**STATED GOAL**
Reproduce each line of the listing exactly.

BEGIN SOURCE DATA

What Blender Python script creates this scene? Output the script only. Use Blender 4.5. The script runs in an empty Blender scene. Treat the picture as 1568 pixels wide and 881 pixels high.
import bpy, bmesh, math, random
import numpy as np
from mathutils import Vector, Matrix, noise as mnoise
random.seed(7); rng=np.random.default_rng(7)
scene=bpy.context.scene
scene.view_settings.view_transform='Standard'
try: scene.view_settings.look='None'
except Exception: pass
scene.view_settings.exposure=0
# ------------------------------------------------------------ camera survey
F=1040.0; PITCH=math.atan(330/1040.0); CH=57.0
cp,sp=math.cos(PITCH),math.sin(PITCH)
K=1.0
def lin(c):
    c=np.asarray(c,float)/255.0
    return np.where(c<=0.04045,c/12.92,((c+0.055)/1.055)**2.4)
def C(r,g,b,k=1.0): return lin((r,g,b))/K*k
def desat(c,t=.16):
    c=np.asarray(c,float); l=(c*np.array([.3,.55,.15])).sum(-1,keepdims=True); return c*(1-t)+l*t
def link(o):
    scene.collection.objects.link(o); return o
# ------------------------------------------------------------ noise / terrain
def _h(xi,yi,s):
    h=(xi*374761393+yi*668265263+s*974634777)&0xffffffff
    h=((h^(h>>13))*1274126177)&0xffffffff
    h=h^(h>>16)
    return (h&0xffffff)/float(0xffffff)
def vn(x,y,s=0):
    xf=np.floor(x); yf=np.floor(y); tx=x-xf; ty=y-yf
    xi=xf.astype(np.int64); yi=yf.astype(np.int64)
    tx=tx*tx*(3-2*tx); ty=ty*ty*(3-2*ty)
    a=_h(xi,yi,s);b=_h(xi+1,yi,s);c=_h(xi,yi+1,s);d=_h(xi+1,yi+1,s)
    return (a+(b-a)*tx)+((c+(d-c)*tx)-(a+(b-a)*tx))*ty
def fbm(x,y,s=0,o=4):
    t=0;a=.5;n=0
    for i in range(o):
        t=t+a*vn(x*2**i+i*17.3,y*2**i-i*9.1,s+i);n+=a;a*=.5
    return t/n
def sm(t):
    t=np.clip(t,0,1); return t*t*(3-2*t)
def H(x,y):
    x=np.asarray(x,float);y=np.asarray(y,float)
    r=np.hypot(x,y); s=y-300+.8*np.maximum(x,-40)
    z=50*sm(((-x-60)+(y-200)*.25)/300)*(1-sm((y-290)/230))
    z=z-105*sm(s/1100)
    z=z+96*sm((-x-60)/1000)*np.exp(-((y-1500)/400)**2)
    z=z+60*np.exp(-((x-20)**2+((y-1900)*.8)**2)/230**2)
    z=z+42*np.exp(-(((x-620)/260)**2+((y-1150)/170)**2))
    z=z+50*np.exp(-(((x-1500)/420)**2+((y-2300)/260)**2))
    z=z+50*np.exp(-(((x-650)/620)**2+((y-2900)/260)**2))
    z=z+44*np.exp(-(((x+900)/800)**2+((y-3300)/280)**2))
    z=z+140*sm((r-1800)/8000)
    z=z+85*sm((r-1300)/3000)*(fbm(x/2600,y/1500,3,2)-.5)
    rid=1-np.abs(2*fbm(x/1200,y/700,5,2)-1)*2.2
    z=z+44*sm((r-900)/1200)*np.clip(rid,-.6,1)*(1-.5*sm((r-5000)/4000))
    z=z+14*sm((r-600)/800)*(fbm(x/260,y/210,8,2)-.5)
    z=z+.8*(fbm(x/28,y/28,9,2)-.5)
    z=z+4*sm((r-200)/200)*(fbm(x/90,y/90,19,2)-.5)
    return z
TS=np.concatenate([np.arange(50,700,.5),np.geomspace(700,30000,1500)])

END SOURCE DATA

**OUTPUT FOR THIS EXERCISE**
What Blender Python script creates this scene? Output the script only. Use Blender 4.5. The script runs in an empty Blender scene. Treat the picture as 1568 pixels wide and 881 pixels high.
import bpy, bmesh, math, random
import numpy as np
from mathutils import Vector, Matrix, noise as mnoise
random.seed(7); rng=np.random.default_rng(7)
scene=bpy.context.scene
scene.view_settings.view_transform='Standard'
try: scene.view_settings.look='None'
except Exception: pass
scene.view_settings.exposure=0
# ------------------------------------------------------------ camera survey
F=1040.0; PITCH=math.atan(330/1040.0); CH=57.0
cp,sp=math.cos(PITCH),math.sin(PITCH)
K=1.0
def lin(c):
    c=np.asarray(c,float)/255.0
    return np.where(c<=0.04045,c/12.92,((c+0.055)/1.055)**2.4)
def C(r,g,b,k=1.0): return lin((r,g,b))/K*k
def desat(c,t=.16):
    c=np.asarray(c,float); l=(c*np.array([.3,.55,.15])).sum(-1,keepdims=True); return c*(1-t)+l*t
def link(o):
    scene.collection.objects.link(o); return o
# ------------------------------------------------------------ noise / terrain
def _h(xi,yi,s):
    h=(xi*374761393+yi*668265263+s*974634777)&0xffffffff
    h=((h^(h>>13))*1274126177)&0xffffffff
    h=h^(h>>16)
    return (h&0xffffff)/float(0xffffff)
def vn(x,y,s=0):
    xf=np.floor(x); yf=np.floor(y); tx=x-xf; ty=y-yf
    xi=xf.astype(np.int64); yi=yf.astype(np.int64)
    tx=tx*tx*(3-2*tx); ty=ty*ty*(3-2*ty)
    a=_h(xi,yi,s);b=_h(xi+1,yi,s);c=_h(xi,yi+1,s);d=_h(xi+1,yi+1,s)
    return (a+(b-a)*tx)+((c+(d-c)*tx)-(a+(b-a)*tx))*ty
def fbm(x,y,s=0,o=4):
    t=0;a=.5;n=0
    for i in range(o):
        t=t+a*vn(x*2**i+i*17.3,y*2**i-i*9.1,s+i);n+=a;a*=.5
    return t/n
def sm(t):
    t=np.clip(t,0,1); return t*t*(3-2*t)
def H(x,y):
    x=np.asarray(x,float);y=np.asarray(y,float)
    r=np.hypot(x,y); s=y-300+.8*np.maximum(x,-40)
    z=50*sm(((-x-60)+(y-200)*.25)/300)*(1-sm((y-290)/230))
    z=z-105*sm(s/1100)
    z=z+96*sm((-x-60)/1000)*np.exp(-((y-1500)/400)**2)
    z=z+60*np.exp(-((x-20)**2+((y-1900)*.8)**2)/230**2)
    z=z+42*np.exp(-(((x-620)/260)**2+((y-1150)/170)**2))
    z=z+50*np.exp(-(((x-1500)/420)**2+((y-2300)/260)**2))
    z=z+50*np.exp(-(((x-650)/620)**2+((y-2900)/260)**2))
    z=z+44*np.exp(-(((x+900)/800)**2+((y-3300)/280)**2))
    z=z+140*sm((r-1800)/8000)
    z=z+85*sm((r-1300)/3000)*(fbm(x/2600,y/1500,3,2)-.5)
    rid=1-np.abs(2*fbm(x/1200,y/700,5,2)-1)*2.2
    z=z+44*sm((r-900)/1200)*np.clip(rid,-.6,1)*(1-.5*sm((r-5000)/4000))
    z=z+14*sm((r-600)/800)*(fbm(x/260,y/210,8,2)-.5)
    z=z+.8*(fbm(x/28,y/28,9,2)-.5)
    z=z+4*sm((r-200)/200)*(fbm(x/90,y/90,19,2)-.5)
    return z
TS=np.concatenate([np.arange(50,700,.5),np.geomspace(700,30000,1500)])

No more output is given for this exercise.